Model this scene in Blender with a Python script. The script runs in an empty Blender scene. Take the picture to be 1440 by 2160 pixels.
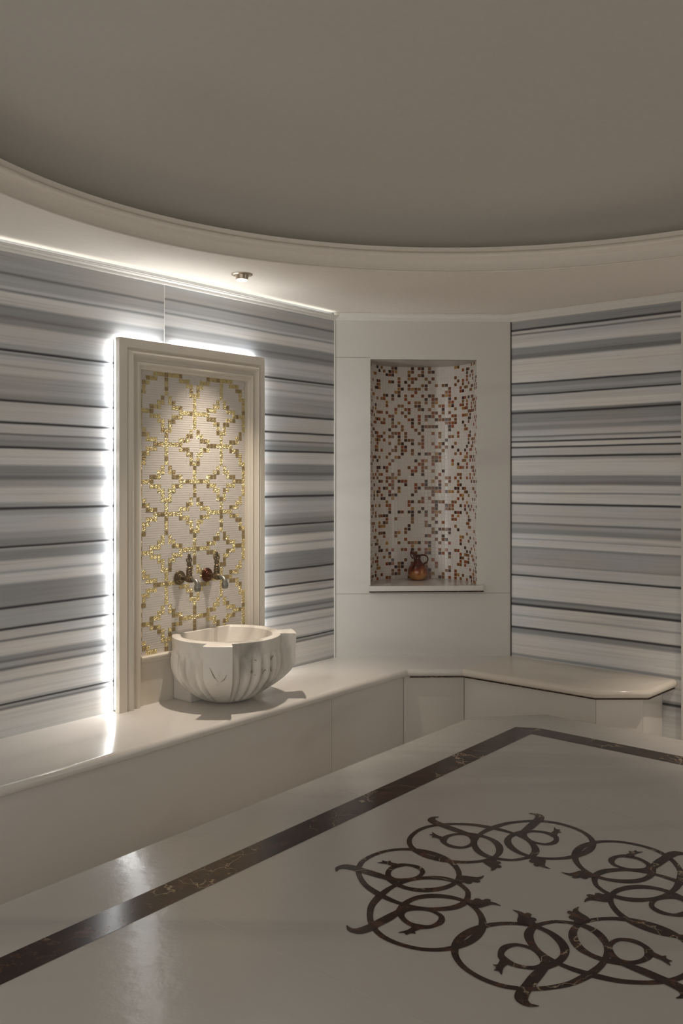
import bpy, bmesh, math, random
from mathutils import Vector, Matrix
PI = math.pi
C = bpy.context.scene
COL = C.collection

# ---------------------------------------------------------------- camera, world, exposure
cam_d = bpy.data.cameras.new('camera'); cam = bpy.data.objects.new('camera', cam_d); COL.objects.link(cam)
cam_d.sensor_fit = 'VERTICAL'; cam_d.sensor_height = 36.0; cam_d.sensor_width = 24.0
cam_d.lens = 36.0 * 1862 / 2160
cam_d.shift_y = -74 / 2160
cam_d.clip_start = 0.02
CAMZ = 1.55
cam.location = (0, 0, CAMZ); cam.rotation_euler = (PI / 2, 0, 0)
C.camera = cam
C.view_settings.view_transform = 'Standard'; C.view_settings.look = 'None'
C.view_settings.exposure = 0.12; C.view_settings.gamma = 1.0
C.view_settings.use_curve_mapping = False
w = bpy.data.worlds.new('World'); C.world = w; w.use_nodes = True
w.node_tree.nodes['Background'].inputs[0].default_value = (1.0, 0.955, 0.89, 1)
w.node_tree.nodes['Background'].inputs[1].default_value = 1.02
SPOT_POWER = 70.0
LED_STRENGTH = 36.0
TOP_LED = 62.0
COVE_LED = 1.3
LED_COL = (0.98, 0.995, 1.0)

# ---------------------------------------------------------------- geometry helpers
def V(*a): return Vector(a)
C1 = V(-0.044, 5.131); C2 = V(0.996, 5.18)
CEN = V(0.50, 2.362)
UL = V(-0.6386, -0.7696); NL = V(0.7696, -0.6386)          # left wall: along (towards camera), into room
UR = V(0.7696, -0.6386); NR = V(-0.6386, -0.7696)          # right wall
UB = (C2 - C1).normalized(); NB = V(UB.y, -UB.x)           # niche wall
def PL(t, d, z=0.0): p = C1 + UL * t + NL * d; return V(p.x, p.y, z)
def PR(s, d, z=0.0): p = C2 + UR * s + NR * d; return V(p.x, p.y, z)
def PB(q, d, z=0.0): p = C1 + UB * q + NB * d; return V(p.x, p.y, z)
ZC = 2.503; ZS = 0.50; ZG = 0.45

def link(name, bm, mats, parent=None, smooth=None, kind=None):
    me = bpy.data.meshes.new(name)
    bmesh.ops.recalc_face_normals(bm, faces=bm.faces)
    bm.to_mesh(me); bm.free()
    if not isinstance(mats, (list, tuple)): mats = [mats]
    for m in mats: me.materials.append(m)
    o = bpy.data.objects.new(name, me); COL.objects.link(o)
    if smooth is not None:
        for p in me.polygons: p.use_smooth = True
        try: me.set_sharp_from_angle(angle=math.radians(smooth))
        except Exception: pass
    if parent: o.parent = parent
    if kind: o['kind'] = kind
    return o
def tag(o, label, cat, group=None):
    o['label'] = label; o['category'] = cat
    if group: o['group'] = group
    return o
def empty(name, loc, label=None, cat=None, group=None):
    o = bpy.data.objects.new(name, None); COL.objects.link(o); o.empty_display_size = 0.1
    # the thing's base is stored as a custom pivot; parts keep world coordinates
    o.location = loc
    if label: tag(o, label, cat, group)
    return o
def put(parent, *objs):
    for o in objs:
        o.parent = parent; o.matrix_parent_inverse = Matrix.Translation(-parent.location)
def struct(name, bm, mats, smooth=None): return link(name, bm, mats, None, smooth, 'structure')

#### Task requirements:
Only lines belong in the copy: transcribe those from the start of the data through the line that contains "COL = C.collection", and skip the pictures.

#### Written response:
Model this scene in Blender with a Python script. The script runs in an empty Blender scene. Take the picture to be 1440 by 2160 pixels.
import bpy, bmesh, math, random
from mathutils import Vector, Matrix
PI = math.pi
C = bpy.context.scene
COL = C.collection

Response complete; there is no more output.